Restate, exactly and only, the lines from the first through the line containing "PI = math.pi".

- GIVEN INFORMATION:
┄┄┄┄┄┄┄┄┄┄┄┄┄┄┄┄┄┄┄┄

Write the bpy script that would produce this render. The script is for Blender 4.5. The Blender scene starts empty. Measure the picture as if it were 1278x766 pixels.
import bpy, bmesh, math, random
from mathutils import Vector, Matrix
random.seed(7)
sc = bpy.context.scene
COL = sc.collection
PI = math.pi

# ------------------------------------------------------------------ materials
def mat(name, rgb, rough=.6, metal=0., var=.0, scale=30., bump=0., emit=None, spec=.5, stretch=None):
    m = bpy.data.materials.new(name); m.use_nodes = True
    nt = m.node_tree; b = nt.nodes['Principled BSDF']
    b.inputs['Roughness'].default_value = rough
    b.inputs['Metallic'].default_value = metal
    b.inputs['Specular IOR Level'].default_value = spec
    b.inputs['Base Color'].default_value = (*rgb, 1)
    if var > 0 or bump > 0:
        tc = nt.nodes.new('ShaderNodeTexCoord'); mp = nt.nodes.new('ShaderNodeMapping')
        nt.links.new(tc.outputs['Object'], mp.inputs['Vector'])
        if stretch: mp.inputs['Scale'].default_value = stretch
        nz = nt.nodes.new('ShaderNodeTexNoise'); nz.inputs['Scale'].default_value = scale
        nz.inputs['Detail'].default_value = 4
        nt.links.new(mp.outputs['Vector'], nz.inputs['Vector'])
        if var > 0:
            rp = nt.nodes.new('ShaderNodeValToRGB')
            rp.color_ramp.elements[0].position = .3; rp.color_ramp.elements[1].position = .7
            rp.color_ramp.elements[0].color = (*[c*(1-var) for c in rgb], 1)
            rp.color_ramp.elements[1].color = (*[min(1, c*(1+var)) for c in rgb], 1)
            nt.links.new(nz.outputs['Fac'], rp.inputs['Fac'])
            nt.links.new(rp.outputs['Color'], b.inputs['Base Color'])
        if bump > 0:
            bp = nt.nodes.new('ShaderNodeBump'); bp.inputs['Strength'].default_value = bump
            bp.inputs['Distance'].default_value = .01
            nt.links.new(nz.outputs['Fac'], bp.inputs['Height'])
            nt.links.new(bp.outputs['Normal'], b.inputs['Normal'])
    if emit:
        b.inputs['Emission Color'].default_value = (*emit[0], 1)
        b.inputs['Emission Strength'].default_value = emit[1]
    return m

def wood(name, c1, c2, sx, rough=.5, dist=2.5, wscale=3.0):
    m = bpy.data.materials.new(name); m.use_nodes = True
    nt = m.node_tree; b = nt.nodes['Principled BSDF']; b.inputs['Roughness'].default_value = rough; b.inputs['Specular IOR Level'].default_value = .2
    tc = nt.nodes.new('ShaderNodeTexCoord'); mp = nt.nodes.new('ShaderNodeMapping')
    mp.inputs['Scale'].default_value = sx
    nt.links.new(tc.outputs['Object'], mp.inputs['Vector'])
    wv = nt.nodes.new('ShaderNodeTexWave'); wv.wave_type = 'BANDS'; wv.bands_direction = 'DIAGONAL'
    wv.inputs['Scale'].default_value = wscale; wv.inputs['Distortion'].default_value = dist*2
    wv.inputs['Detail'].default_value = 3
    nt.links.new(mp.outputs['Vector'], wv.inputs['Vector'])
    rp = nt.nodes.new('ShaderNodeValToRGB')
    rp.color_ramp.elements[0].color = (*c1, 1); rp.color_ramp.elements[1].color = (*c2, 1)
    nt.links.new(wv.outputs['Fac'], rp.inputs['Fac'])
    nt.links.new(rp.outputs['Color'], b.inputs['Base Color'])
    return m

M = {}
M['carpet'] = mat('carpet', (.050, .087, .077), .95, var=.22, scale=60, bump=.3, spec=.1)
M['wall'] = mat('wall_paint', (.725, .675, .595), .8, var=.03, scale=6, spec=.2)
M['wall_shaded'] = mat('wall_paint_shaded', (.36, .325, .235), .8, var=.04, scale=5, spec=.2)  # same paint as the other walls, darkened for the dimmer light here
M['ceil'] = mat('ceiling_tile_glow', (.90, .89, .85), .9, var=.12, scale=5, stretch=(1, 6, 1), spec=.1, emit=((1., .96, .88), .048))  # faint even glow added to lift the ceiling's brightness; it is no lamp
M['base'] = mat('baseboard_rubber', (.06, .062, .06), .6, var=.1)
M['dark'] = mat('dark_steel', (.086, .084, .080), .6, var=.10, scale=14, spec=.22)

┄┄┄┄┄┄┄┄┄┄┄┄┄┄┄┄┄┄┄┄

- WRITTEN RESPONSE:
Write the bpy script that would produce this render. The script is for Blender 4.5. The Blender scene starts empty. Measure the picture as if it were 1278x766 pixels.
import bpy, bmesh, math, random
from mathutils import Vector, Matrix
random.seed(7)
sc = bpy.context.scene
COL = sc.collection
PI = math.pi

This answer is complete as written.